Scientific evidence is anything but absolute, as we’ve learned the hard way over the decades. Science certainly got radiation wrong the first time out, and most recently has failed us utterly around the safety of prescription drugs. Only one thing is for certain: Nothing’s for certain.
So when talk turns to sewage treatment - as it’s bound to every now and then in a community that pumps 47 billion litres of raw sewage into the surrounding ocean every year - you don’t want to be trusting everything to “science.” You just never know.
Sewage treatment was a hot topic when I moved here in 1989. A study (oh, you don’t want to THINK about the studies we’ve paid for) was just wrapping up, and people were talking about whether it might be time to move forward on treatment. While there did seem to be something different about local waters in terms of their ability to rapidly whisk away sewage, public distaste for dumping raw sewage was growing.
That was 17 years ago. Then as now, we are awaiting the findings of a scientific study - the most recent one costing $600,000 and due in July - on the pros and cons of treatment. We’ve come exactly nowhere in the intervening years, and spent a small fortune doing it.
Scientific evidence still prevails as the argument for doing nothing. Those with only a gut feeling that it has to be wrong to dump that much sewage into the ocean have obviously not been enough of a political force to register on anyone’s political radar, because sewage treatment is rarely raised as an issue.
I was horrified when I first learned that my new town dumped its sewage raw into the ocean.
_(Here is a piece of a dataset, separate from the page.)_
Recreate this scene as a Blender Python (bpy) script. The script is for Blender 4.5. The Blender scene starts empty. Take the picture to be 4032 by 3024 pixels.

I wrote about it furiously for a while in my days of reporting on the Capital Regional District, but eventually moved on. Like almost everybody else, I soon forgot that I was once outraged.
But Prime Minister Stephen Harper came to town last week promising money for sewage treatment, and praise be to Victoria and Langford mayors Alan Lowe and Stew Young for making it clear that they’d like to talk.
“You might as well jump at it when money is available,” Lowe told local media after Harper’s visit. “Even if some people believe what we’re doing right now works, it’s still not going to be good enough for the future.”
He’s right - one of these days, we’re going to have treatment. So what are we waiting for? The price will always seem unbearable, but we’ll live. And at least it will be spent on action, not more study.
Fierce debate is inevitable whenever we talk sewage treatment, of course. Those versed in current scientific evidence around the special churning action of our waters are passionate and well-informed, as evidenced by numerous heated exchanges on this issue over the years.
But science doesn’t explain everything. Nor does it always get things right. Ever seen that old footage of the poor sots at the first nuclear-test sites in the U.S., mugging for the camera while brushing radiation dust off themselves with brooms?
No doubt it’s true that our ocean currents disperse raw sewage really well. But that’s not to say that our dumping habits aren’t having an impact. Forty-seven billion litres of untreated human waste a year simply has to have an impact.
As Chamber of Commerce chairman Robin Adair noted last week, “The optics outweigh any other consideration.” There’s an economic price to being one of the last cities in Canada still dumping raw sewage into the ocean. We don’t need that kind of reputation, especially not in a wealthy and fabulously beautiful region that can actually afford to treat its sewage.
In 1993, former federal cabinet minister David Anderson described sewage treatment for Greater Victoria as a “sheer waste of money and an exercise in woolly, soggy-minded thinking.” He said he’d be surprised if the federal government would ever lend an inch of land, an hour of time or “a dollar of our money” to the cause.
Times have changed, and so should we. What was right yesterday - a garbage scow dumping local waste into the ocean, for instance - isn’t necessarily right forever. And if the goal is to tread lightly on this earth, 47 billion litres of raw sewage is surely over the line.
Money needn’t be the stumbling block. Treatment won’t break the bank if all levels of government ante up, and it seems as though the stars may be aligning on that point. As Alan Lowe pointed out, the time is now.
More than 400 articles and letters on sewage treatment have run in the Times-Colonist in the last 15 years. But few cut to the chase better than the letter from a young West Langley Elementary student to the region back in 1993: “I think your idea of throwing raw sewage in the ocean is horrible.”

1 comment:

Keith said...

I am impressed with your support for PEERS and with the personal commitment you made in participating in the Tour de Rock. Less so with your article on secondary sewage treatment. The following quote is where we part company:

"Science certainly got radiation wrong the first time out .... you don’t want to be trusting everything to “science.” You just never know."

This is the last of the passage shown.